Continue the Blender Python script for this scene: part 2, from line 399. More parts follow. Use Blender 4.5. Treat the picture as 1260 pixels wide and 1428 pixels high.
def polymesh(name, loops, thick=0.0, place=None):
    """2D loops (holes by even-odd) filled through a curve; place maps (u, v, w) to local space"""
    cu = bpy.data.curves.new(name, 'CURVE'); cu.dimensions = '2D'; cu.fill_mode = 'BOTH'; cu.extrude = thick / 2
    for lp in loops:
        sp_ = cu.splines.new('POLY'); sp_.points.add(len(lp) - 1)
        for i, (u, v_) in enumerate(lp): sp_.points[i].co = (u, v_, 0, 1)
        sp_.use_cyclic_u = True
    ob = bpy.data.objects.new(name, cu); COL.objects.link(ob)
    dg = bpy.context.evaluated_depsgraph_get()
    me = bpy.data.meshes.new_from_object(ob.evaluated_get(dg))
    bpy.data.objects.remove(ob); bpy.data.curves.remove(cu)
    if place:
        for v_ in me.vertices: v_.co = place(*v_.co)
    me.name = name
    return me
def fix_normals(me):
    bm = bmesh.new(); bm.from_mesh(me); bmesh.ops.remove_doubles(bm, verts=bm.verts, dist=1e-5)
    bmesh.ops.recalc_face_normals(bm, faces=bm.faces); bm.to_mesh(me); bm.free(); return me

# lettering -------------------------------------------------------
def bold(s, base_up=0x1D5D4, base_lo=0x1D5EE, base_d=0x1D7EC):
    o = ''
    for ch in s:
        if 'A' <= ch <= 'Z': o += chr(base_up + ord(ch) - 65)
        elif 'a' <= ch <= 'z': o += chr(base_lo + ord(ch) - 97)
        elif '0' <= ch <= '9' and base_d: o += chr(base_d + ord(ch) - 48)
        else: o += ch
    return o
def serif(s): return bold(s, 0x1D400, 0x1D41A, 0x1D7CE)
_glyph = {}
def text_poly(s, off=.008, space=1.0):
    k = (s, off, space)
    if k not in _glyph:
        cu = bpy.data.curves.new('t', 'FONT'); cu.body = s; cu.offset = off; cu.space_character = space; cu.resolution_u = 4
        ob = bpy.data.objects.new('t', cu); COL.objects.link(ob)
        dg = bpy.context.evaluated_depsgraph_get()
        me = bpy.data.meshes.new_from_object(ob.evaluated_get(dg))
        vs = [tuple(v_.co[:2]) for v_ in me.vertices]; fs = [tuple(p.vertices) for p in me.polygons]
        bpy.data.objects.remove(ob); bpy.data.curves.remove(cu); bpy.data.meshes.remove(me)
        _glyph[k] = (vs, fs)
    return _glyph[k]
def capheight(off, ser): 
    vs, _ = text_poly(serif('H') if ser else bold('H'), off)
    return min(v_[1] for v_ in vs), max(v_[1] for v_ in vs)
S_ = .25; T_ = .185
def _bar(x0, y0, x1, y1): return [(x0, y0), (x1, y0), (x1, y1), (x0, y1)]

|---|

* _The exercise_
Every line of the data above should be copied exactly.

* _Solution for this exercise_
Continue the Blender Python script for this scene: part 2, from line 399. More parts follow. Use Blender 4.5. Treat the picture as 1260 pixels wide and 1428 pixels high.
def polymesh(name, loops, thick=0.0, place=None):
    """2D loops (holes by even-odd) filled through a curve; place maps (u, v, w) to local space"""
    cu = bpy.data.curves.new(name, 'CURVE'); cu.dimensions = '2D'; cu.fill_mode = 'BOTH'; cu.extrude = thick / 2
    for lp in loops:
        sp_ = cu.splines.new('POLY'); sp_.points.add(len(lp) - 1)
        for i, (u, v_) in enumerate(lp): sp_.points[i].co = (u, v_, 0, 1)
        sp_.use_cyclic_u = True
    ob = bpy.data.objects.new(name, cu); COL.objects.link(ob)
    dg = bpy.context.evaluated_depsgraph_get()
    me = bpy.data.meshes.new_from_object(ob.evaluated_get(dg))
    bpy.data.objects.remove(ob); bpy.data.curves.remove(cu)
    if place:
        for v_ in me.vertices: v_.co = place(*v_.co)
    me.name = name
    return me
def fix_normals(me):
    bm = bmesh.new(); bm.from_mesh(me); bmesh.ops.remove_doubles(bm, verts=bm.verts, dist=1e-5)
    bmesh.ops.recalc_face_normals(bm, faces=bm.faces); bm.to_mesh(me); bm.free(); return me

# lettering -------------------------------------------------------
def bold(s, base_up=0x1D5D4, base_lo=0x1D5EE, base_d=0x1D7EC):
    o = ''
    for ch in s:
        if 'A' <= ch <= 'Z': o += chr(base_up + ord(ch) - 65)
        elif 'a' <= ch <= 'z': o += chr(base_lo + ord(ch) - 97)
        elif '0' <= ch <= '9' and base_d: o += chr(base_d + ord(ch) - 48)
        else: o += ch
    return o
def serif(s): return bold(s, 0x1D400, 0x1D41A, 0x1D7CE)
_glyph = {}
def text_poly(s, off=.008, space=1.0):
    k = (s, off, space)
    if k not in _glyph:
        cu = bpy.data.curves.new('t', 'FONT'); cu.body = s; cu.offset = off; cu.space_character = space; cu.resolution_u = 4
        ob = bpy.data.objects.new('t', cu); COL.objects.link(ob)
        dg = bpy.context.evaluated_depsgraph_get()
        me = bpy.data.meshes.new_from_object(ob.evaluated_get(dg))
        vs = [tuple(v_.co[:2]) for v_ in me.vertices]; fs = [tuple(p.vertices) for p in me.polygons]
        bpy.data.objects.remove(ob); bpy.data.curves.remove(cu); bpy.data.meshes.remove(me)
        _glyph[k] = (vs, fs)
    return _glyph[k]
def capheight(off, ser): 
    vs, _ = text_poly(serif('H') if ser else bold('H'), off)
    return min(v_[1] for v_ in vs), max(v_[1] for v_ in vs)
S_ = .25; T_ = .185
def _bar(x0, y0, x1, y1): return [(x0, y0), (x1, y0), (x1, y1), (x0, y1)]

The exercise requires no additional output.